▶ **Requirement**
The lines to extract run from the first line of the material below to the line containing "from mathutils.geometry import", both included; leave the pictures behind.

▶ **Data lines**
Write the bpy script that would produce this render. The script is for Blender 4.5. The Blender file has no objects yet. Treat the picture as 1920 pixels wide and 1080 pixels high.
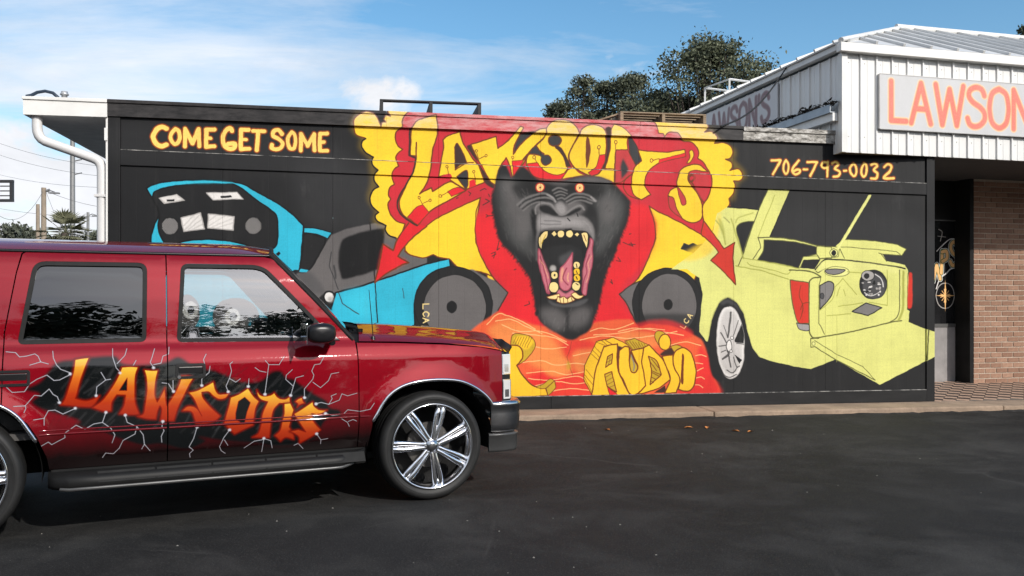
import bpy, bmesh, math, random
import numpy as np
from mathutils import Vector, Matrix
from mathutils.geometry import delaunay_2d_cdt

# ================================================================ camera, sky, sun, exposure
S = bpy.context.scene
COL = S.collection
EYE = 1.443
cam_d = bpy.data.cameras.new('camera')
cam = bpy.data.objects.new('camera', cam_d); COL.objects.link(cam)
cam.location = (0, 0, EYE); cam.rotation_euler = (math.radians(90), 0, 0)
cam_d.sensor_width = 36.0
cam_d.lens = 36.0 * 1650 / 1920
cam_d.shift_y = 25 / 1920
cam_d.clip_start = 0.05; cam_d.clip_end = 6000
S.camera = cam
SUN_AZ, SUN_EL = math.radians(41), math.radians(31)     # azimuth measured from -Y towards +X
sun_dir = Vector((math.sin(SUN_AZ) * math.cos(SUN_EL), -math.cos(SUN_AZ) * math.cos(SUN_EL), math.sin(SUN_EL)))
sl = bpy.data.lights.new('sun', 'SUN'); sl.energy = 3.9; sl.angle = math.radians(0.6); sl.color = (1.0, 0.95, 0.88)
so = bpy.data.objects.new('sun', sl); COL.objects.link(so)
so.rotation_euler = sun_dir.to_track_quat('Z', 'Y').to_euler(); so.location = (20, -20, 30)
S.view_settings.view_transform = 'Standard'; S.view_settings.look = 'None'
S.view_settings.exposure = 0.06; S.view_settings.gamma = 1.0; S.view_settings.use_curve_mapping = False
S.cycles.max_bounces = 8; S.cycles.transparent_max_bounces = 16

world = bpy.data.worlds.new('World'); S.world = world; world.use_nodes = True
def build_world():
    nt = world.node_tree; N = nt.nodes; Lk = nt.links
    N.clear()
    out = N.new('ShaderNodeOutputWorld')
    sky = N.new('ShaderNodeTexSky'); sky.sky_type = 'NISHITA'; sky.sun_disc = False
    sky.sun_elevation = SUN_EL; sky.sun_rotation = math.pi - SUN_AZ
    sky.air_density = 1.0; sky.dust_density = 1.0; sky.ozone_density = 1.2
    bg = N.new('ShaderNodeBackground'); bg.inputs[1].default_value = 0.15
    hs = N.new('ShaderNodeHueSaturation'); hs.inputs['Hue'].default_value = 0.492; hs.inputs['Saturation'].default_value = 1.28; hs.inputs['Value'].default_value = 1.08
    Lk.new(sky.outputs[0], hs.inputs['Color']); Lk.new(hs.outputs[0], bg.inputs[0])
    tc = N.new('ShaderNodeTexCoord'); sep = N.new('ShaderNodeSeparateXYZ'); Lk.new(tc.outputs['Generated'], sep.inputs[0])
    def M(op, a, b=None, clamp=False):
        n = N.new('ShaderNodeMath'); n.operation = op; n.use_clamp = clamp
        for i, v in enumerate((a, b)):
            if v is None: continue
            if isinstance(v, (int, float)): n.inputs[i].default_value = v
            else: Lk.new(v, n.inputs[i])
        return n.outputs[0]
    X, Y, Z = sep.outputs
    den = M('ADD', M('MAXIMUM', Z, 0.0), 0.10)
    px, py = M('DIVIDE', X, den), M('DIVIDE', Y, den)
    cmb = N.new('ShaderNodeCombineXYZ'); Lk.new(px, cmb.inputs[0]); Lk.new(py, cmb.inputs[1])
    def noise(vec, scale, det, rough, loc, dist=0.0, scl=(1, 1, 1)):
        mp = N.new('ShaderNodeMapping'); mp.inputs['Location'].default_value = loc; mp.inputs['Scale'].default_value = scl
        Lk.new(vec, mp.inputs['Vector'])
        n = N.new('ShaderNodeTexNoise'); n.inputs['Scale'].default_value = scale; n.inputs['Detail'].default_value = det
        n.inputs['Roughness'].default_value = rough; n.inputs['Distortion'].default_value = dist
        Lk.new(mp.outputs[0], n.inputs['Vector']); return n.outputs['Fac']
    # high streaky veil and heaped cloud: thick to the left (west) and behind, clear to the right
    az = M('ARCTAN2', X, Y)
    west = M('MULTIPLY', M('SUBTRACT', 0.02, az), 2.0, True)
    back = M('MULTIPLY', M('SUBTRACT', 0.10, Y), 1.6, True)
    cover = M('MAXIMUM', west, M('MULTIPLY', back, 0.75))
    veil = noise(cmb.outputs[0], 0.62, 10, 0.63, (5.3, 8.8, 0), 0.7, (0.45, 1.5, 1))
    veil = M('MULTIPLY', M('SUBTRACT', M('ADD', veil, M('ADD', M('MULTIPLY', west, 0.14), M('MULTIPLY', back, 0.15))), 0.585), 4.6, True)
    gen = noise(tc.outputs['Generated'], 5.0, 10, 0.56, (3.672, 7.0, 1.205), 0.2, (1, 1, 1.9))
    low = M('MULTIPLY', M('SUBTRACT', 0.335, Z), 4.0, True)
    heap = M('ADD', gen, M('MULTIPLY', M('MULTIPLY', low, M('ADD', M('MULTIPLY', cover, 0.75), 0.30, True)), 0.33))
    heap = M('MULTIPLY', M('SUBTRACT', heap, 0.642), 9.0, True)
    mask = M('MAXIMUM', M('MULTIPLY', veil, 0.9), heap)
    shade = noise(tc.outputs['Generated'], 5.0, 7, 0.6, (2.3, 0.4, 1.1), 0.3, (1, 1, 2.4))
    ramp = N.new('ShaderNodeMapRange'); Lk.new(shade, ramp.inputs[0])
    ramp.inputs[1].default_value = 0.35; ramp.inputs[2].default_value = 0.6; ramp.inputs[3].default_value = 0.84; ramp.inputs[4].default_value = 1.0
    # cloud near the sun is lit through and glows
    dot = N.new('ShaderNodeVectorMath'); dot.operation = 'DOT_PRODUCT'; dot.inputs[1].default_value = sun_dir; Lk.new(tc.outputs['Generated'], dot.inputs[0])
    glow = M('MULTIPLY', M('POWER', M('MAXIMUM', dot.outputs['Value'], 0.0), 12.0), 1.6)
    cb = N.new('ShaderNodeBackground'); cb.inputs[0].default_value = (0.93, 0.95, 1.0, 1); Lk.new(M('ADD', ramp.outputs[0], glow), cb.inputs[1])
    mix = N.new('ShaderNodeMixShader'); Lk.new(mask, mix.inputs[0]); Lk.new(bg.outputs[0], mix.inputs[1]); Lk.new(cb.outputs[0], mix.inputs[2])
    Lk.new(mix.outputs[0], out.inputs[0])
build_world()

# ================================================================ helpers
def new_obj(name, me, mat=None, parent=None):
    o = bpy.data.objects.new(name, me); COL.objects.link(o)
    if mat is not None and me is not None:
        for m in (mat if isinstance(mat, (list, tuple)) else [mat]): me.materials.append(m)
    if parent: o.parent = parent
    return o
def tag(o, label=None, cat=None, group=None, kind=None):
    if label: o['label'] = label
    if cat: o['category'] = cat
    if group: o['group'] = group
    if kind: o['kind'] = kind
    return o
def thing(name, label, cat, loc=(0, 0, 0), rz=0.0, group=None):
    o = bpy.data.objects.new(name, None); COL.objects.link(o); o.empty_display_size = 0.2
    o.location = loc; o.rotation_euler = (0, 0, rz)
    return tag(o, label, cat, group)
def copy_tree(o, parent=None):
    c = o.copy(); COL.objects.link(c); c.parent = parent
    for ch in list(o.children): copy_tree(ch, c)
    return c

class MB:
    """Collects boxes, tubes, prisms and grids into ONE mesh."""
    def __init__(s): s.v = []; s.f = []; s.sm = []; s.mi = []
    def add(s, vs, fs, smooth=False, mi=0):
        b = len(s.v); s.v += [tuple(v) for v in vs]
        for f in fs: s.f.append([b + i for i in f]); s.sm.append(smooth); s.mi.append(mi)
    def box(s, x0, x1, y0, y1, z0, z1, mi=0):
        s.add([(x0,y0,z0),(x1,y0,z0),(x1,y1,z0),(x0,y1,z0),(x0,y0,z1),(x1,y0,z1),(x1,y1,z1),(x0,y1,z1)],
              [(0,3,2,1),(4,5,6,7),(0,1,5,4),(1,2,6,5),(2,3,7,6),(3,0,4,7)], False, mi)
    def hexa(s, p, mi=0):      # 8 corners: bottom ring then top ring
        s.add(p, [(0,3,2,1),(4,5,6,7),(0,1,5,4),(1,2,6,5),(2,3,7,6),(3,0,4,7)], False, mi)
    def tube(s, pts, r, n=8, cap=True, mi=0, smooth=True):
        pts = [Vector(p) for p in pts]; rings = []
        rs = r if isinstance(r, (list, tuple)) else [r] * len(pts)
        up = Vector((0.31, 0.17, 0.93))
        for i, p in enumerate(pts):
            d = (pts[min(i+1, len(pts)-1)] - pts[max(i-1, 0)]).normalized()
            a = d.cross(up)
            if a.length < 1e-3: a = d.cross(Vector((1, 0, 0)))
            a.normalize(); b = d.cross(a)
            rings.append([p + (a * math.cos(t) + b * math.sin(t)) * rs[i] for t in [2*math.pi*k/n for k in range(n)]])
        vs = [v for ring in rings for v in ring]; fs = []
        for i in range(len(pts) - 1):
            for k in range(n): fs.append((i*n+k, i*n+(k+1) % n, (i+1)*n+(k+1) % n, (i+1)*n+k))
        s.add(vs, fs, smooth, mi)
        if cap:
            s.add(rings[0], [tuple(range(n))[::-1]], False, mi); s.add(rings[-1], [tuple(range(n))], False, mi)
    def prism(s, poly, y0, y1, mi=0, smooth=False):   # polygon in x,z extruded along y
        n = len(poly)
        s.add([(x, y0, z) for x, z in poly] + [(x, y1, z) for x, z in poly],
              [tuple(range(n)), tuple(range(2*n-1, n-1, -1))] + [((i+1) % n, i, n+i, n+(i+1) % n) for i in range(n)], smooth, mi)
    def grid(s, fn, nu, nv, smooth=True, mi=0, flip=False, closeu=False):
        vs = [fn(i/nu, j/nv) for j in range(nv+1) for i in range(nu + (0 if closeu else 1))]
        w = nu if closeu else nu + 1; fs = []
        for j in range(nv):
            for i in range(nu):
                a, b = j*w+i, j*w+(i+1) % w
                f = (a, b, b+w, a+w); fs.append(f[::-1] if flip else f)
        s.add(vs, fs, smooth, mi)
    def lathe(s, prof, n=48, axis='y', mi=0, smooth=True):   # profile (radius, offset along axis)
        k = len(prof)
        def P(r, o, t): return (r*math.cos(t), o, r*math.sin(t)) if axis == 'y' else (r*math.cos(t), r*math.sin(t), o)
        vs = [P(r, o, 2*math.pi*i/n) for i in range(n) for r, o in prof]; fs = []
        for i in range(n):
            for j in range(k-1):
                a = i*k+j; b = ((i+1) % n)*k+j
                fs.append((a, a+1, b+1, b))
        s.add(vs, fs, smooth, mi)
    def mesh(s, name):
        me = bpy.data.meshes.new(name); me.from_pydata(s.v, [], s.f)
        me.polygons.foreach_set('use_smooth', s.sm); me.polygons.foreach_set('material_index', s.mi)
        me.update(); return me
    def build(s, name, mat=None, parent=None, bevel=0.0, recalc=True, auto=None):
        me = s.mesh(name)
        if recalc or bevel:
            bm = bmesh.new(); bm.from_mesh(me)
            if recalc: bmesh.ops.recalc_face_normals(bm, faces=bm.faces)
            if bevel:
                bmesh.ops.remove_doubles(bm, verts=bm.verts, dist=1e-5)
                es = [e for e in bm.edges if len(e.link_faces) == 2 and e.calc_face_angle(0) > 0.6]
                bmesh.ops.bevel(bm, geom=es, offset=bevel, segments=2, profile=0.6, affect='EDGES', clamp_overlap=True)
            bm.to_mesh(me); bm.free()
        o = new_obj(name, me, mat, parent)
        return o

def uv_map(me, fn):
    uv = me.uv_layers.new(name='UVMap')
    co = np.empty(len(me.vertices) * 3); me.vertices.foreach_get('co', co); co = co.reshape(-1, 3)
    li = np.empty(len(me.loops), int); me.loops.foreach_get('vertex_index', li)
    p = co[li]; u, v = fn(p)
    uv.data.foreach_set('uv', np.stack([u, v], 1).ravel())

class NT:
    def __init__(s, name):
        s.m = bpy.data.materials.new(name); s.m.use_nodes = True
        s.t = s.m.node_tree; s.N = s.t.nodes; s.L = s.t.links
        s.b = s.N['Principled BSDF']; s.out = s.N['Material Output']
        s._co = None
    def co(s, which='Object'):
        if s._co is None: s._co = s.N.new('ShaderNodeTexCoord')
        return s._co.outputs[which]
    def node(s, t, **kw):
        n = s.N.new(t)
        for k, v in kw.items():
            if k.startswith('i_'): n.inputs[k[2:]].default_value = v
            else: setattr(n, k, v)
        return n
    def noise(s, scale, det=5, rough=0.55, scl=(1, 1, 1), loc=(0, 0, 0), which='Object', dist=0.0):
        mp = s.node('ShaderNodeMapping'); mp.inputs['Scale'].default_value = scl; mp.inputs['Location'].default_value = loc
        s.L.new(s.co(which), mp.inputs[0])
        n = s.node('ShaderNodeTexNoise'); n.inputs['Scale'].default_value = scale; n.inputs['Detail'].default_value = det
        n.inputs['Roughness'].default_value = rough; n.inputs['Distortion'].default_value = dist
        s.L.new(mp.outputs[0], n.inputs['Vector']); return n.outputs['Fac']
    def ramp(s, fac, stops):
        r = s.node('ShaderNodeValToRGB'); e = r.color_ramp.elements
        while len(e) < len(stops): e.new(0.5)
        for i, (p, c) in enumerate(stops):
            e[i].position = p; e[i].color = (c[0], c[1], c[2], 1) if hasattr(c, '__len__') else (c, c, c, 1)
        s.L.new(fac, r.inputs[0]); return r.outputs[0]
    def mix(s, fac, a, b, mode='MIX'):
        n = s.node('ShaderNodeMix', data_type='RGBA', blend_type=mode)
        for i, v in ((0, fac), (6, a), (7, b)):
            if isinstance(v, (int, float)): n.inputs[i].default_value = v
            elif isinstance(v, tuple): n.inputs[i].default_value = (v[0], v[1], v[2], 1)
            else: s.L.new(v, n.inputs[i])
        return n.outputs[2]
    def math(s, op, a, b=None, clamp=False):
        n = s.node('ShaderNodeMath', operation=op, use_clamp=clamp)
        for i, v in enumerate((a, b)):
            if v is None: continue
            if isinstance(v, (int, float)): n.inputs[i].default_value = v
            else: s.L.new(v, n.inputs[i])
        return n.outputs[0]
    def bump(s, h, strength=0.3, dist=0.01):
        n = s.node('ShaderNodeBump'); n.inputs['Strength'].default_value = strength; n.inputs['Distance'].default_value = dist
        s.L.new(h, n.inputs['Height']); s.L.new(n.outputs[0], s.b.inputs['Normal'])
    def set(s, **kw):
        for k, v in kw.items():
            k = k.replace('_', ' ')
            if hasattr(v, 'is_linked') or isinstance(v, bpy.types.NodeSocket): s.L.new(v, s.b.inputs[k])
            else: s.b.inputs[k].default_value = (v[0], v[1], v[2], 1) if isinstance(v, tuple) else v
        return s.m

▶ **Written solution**
Write the bpy script that would produce this render. The script is for Blender 4.5. The Blender file has no objects yet. Treat the picture as 1920 pixels wide and 1080 pixels high.
import bpy, bmesh, math, random
import numpy as np
from mathutils import Vector, Matrix
from mathutils.geometry import delaunay_2d_cdt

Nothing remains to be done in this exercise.